While the paper was able track aggregate data from a large sample of customers consuming ~9,000 products and see that there was a subset of the population that regularly bought stinkers, there wasn’t much beyond that and the fact that the amount of product that group bought tended to correlate with how poorly the product did.

In short, harbingers of failure are a group of consumers whose early adoption of a product (and the degree of that adoption) correlate with the failure of a product within three years.


Harbingers To: Failure Boogaloo

Fast-forward four years later, and we finally get some follow-up in The Surprising Breadth of Harbingers of Failure.

In this long-awaited sequel, the findings on individual harbingers of failure is expanded upon, and it is found that there are not only individuals which predict product failure, but harbinger zip-codes as well.
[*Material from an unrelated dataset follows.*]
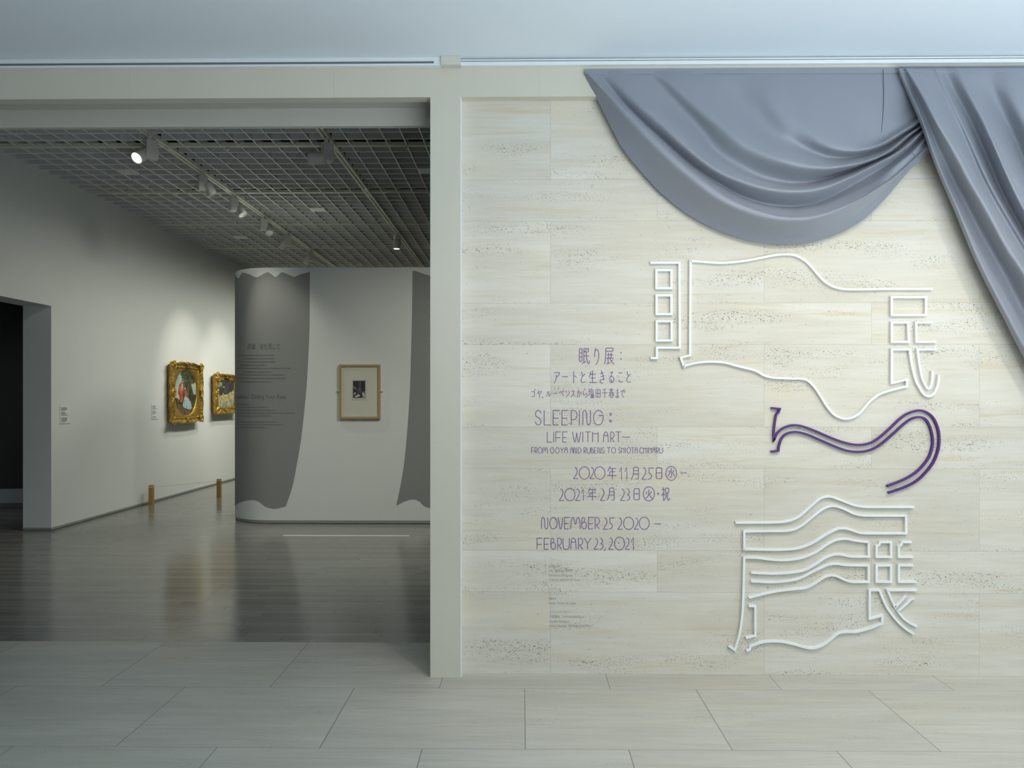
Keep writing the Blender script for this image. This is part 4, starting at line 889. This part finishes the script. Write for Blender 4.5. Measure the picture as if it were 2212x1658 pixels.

This study has perhaps even more interesting implications than the first, as harbinger zip-codes are dependent on a variety of factors such as retail purchases, political decisions, and even housing decisions. (As far as sequels go, I’d say it’s like the Shrek 2 to the original paper’s Shrek. It’s got a few more dimensions, but it’s still built comfortably on a topic that the original brought us all to know and love.)

A number of the traits of these harbinger zip-codes aren’t terribly surprising (older, whiter, more suburban, more single family households), but one interesting takeaway was that households which moved away from one harbinger zip-code tended to move to another harbinger zip-code.

This seems to indicate that harbingers of a feather flock together, rather than there being some sort of weird invasion of the body-snatchers scenario where households move to a harbinger area and then “learn” harbinger behaviors.


My Thoughts

It is kind of weird to think that there are pocket areas where high-concentrations of rogue non-conformists with a strong affinity for failure group together and presumably lament the modern world’s distinct lack of accessibility to 8-tracks and support for Microsoft Vista. Entire zip-codes disproportionately filled with people who handle their money differently than the rest of the world, whether it comes to store-bought goods, or houses, or even political donations. Areas that are filled with people who consistently defy the norm, adopt early, and back the totally wrong horse.

While it is mildly entertaining to think about the type of person who loved Crystal Pepsi, Battlefield Earth, and voted for Ralph Nader all bajillionty times he ran for President, I think it is much more interesting to consider how marketing firms could try to use this kind of demographic information to their advantage.

If it is possible to deduce whether a household or a zip-code is a harbinger of failure, then it would certainly be prudent for any agency looking to release a big product to take particular note of how these harbingers react to their products at its outset. Similarly, as there seems to be a converse group that could be coined “heralds of success”, it would seem obvious that there would inevitably be an elevated interest in these households and zip-codes as well.

It is possible that in the future of marketing and product-development, consumer feedback will be further analyzed and reduced by presupposed notions of “winners” and “losers”, judging from a sort of historical track record of purchasing. Maybe instead of certain parts of Ohio deciding elections, we’ll have certain counties in Washington deciding whether the next gizmo or doo-dad makes it to production.


As a side note, I think “harbinger of failure” is a terribly harsh term. I would much prefer to use “flop friendly“, or “outcome agnostic“, as opposed to something that sounds like a very dire insult or a very underwhelming first act to the Four Horseman of the Apocalypse.


If you have any interest in further reading, I’d recommend these links (as well as the original papers):

  • https://www.nytimes.com/2020/03/05/opinion/harbinger-failure.html
  • http://news.mit.edu/2015/harbinger-failure-consumers-unpopular-products-1223

I hope this got your noggin’ joggin’ on the future of marketing products in a stat-driven world, and that you found this enjoyable. I know that I’m very much looking forward to these papers being made into a trilogy. Maybe we’ll learn that society was the harbinger of failure all along (eat your heart out, M. Night Shyamalan).